5.1. Introduction

Binary logit analysis is ideal when your dependent variable has two categories, but what if it has three or more? In some cases, it may be reasonable to collapse categories so that you have only two, but that strategy inevitably involves some loss of information. In other cases, collapsing categories could seriously obscure what you’re trying to study. Suppose you want to estimate a model predicting whether newly registered voters choose to register as Democrats, Republicans, or Independents. Combining any two of these outcomes could lead to seriously misleading conclusions.
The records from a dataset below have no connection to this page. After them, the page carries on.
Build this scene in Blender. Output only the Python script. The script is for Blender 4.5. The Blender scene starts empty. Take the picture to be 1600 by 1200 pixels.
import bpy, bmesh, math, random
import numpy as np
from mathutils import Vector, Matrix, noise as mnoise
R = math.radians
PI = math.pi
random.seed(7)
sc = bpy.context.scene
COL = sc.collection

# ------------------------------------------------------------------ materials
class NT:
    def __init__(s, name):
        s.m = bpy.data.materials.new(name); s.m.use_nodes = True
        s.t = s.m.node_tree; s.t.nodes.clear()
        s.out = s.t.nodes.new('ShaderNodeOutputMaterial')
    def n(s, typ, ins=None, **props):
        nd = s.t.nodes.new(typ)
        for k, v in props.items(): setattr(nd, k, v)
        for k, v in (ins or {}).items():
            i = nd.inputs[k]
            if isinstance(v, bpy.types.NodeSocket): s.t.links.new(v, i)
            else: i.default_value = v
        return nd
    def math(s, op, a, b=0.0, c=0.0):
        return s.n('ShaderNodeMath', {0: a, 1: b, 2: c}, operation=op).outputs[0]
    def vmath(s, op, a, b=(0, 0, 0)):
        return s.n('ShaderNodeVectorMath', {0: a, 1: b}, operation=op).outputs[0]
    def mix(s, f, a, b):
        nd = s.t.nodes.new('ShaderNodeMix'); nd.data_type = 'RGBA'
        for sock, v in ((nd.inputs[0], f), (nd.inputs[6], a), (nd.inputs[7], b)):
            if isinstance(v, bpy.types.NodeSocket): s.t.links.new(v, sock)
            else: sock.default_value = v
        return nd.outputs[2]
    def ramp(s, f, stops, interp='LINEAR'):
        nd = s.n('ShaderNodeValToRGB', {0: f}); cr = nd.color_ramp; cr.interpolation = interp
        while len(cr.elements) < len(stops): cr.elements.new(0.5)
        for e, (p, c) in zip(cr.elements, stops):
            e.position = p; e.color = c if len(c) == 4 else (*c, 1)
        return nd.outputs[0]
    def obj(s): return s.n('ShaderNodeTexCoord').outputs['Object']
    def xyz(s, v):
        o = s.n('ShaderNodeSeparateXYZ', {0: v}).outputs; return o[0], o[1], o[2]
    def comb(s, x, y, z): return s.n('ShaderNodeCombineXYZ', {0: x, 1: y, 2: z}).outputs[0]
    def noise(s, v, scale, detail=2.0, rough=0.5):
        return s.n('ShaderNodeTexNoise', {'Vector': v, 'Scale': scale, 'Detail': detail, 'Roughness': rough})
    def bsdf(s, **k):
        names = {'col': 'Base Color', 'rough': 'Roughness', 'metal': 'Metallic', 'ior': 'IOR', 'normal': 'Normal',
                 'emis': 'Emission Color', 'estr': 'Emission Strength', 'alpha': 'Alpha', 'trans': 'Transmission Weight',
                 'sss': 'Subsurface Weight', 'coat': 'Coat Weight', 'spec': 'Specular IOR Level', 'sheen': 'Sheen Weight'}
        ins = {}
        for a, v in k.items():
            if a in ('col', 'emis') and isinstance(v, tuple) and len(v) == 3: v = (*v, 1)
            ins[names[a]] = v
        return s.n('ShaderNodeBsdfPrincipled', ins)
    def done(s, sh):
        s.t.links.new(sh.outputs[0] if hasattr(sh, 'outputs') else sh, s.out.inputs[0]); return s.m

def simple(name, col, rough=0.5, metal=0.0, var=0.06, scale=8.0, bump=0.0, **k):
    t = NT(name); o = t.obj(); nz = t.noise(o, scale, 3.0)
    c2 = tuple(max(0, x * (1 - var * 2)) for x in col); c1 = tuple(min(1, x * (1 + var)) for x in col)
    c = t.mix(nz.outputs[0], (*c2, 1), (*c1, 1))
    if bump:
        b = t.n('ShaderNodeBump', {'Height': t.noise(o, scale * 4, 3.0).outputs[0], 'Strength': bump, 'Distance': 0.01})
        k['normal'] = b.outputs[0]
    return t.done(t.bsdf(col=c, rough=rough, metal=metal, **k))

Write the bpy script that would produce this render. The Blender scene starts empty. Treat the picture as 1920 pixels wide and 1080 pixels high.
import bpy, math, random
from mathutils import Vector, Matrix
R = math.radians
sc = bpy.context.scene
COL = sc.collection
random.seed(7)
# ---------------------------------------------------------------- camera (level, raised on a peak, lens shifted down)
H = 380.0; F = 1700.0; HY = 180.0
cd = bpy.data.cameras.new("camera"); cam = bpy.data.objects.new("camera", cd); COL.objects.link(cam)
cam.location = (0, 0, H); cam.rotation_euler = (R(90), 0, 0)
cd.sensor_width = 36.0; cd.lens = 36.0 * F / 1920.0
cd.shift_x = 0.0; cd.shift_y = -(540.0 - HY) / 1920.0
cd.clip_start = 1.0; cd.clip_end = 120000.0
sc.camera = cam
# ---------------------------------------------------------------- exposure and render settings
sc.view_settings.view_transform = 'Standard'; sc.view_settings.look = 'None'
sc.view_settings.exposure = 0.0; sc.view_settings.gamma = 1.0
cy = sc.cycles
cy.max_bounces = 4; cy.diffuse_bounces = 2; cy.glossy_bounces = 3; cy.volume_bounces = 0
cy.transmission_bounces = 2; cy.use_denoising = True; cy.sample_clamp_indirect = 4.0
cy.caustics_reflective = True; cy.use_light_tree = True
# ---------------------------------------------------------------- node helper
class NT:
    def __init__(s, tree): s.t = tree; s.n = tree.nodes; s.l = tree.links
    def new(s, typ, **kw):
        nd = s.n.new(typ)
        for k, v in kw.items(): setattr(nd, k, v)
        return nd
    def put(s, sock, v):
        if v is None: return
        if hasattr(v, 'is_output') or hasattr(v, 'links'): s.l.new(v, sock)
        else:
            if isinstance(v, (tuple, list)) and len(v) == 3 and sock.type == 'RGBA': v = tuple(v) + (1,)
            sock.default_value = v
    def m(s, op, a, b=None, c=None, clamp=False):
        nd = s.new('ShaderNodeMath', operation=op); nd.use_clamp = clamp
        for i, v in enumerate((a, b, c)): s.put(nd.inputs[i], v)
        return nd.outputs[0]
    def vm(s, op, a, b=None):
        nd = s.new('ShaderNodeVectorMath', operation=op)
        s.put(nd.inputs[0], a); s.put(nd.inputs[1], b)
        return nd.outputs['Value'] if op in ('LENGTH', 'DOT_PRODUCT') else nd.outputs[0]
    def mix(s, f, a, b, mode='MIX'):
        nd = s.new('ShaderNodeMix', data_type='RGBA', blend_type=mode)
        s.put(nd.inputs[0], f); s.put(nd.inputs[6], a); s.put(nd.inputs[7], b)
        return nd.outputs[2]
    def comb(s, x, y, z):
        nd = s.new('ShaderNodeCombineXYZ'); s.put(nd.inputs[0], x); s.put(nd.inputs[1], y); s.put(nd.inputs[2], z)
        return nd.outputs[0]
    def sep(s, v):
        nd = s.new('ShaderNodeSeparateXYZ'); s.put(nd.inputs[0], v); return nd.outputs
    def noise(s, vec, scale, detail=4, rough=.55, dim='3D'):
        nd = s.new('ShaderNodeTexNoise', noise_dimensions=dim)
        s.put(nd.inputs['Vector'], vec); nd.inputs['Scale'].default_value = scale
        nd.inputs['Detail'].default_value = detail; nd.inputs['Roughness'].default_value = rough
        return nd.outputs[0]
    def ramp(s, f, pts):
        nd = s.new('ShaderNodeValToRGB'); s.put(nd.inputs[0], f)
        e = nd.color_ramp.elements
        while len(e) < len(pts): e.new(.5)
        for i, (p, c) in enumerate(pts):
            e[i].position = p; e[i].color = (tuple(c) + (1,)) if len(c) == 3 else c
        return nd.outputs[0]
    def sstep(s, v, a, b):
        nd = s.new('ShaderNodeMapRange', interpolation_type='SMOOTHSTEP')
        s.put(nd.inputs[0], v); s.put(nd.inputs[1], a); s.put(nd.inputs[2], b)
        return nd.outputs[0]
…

How you deal with such situations depends somewhat on the nature of the outcome variable and the goal of the analysis. If the categories of the dependent variable have an inherent ordering, the methods in the next chapter should do the job. If there’s no inherent ordering and the goal is a model in which characteristics of the outcome categories predict choice of category, then the discrete-choice model of Chapter 7 is probably what you need. In this chapter we consider models for unordered categories where the predictor variables are characteristics of the individual, and possibly the individual’s environment. For example, we could estimate a model predicting party choice of newly registered voters based on information about the voter’s age, income, and years of schooling. We might also include information about the precinct in which the voter is registering.

The model is called the multinomial logit model because the probability distribution for the outcome variable is assumed to be a multinomial rather than a binomial distribution. Because the multinomial logit model can be rather complicated to interpret when the outcome variable has many categories, I’ll begin with the relatively simple case of a three-category outcome.